Public Project
Abandoned in the Ravine
The old woman who lived here I knew as Jan: Miss Janice Dohm. She was a librarian, specializing in children's books, and a practiced pianist. Her house was filled to the brim with books and old sheet music, the walls covered by posters of old paintings with writing in Dutch or Latin, and to a small child like me it was creepy and old-smelling. Every year for Halloween my parents made my sister and I walk down the dark steps to Jan's front door to knock and say, "trick or treat!", since no one else braved the entry.
As the years went on, it became difficult for Jan to get up and down the uneven steps down to her house. Her little dog, a faithful walking partner and her only life companion, died of old age, and Jan was left alone. Her relatives pushed to move her into an elder care facility, believing they were doing the best for her since the house was liable to slide down the ravine at any moment and take Jan with it.
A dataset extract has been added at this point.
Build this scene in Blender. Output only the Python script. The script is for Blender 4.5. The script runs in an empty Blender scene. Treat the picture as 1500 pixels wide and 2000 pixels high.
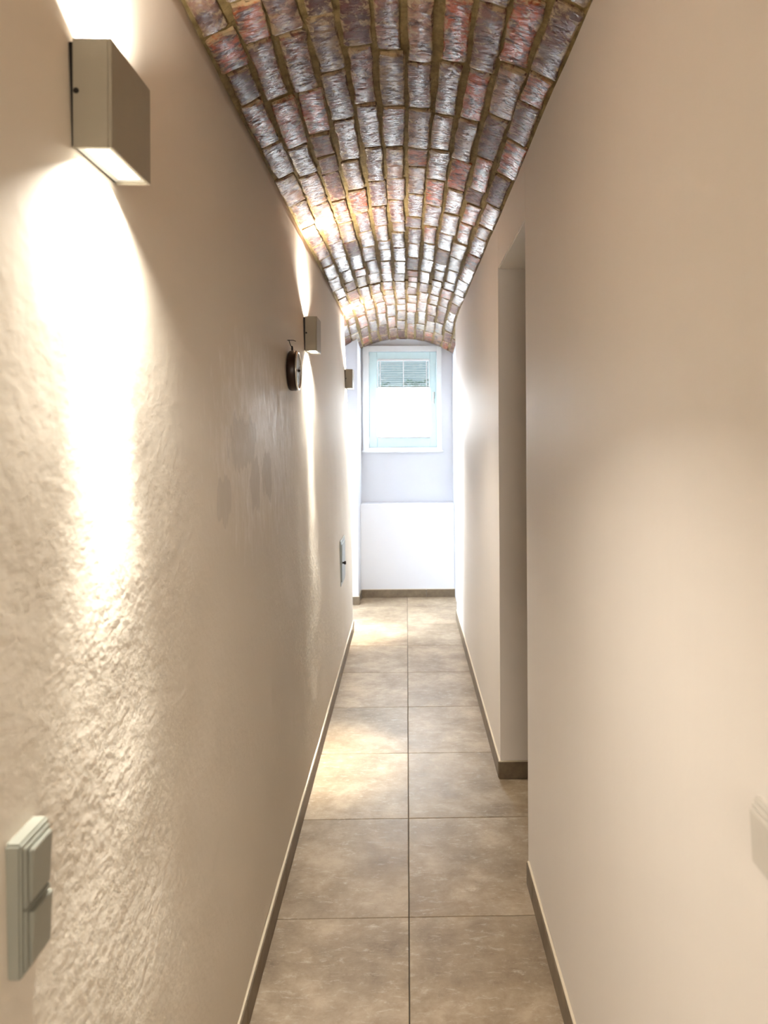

She fought for several years to stay, maintaining that if she was to go like that, at least she would die in her beloved home, but eventually it got too difficult for her to walk up and down the steps, and too dark for her to see, and so she had to leave.
Jan passed away a few years later, at almost 90 years old. Most of her belongings were thrown away, unwanted by her surviving relatives or mildewed. The house is still there, empty, awaiting remodel or demolition, a piece of history abandoned in the ravine.